I feel fine about “settling the score” with Yale. I’ve contributed financially and been reasonably active in alumni affairs, so … we’re good on that level.
I left Yale inspired and on a mission to convince the world that we’re on a preventable doomsday course with our environment. I’ve worked to popularize the benefits of recycling, organic food, renewable energy, and even electric vehicles. In each case, however, whenever a viable idea gains traction, the corporate world swoops in and turns it into a feeding frenzy, often with an outcome that is in direct opposition to the original concept. (Can you say “Tesla”?)
I don’t know how Mother Yale regards this use of the opportunity it provided.
Calvin Trilling had a good comment on Yale’s role on the typical Yale student of our era:
“The typical Yale student was the bright student council president from a white middle class high school who had been selected by Yale to be buffed up bit and sent out into the world prepared to prove his classmates right in voting him most likely to succeed”. I have no complaints but wish the buffing lasted bit longer…
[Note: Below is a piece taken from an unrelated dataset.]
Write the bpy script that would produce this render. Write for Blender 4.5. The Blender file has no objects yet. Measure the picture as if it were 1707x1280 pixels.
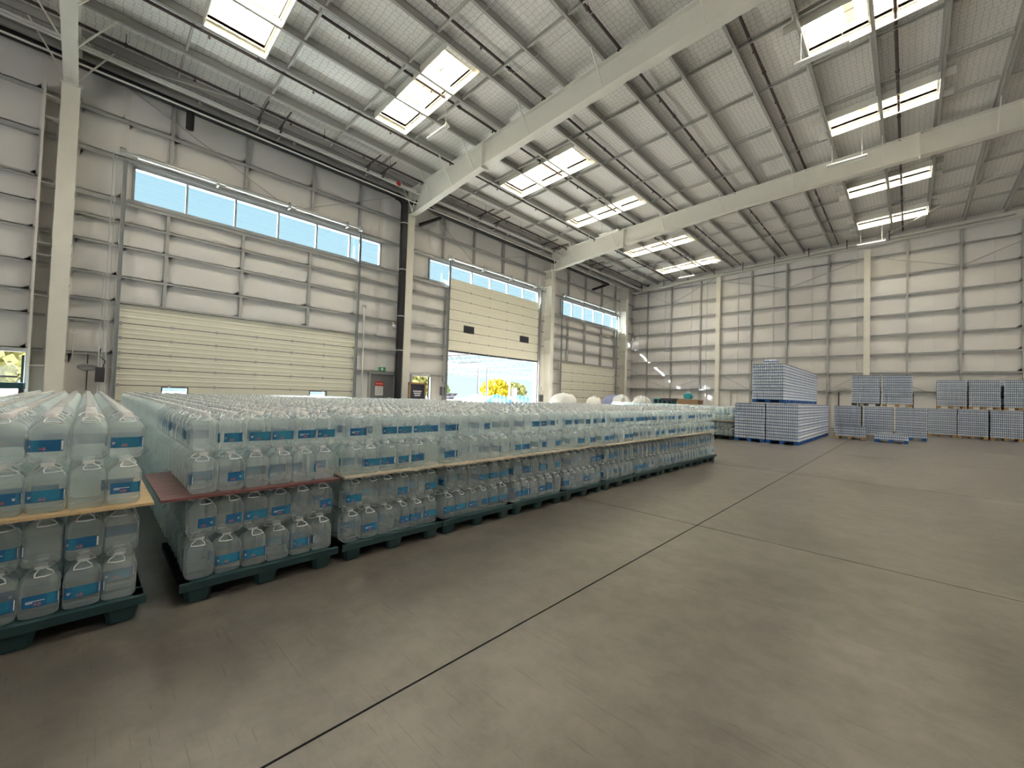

I have been interviewing undergraduate applicants to Yale for about 35 years. Interviewers are often left with the impression that we would not be admitted from today’s applicant pool. Yale tried to teach me to think, with some success. Both Yale and my natal family prompted me to work toward societal improvement. I have done a lot, but this still feels like little in the grand scheme of things. Still I am happy with what I have accomplished, and intend to continue until I cannot.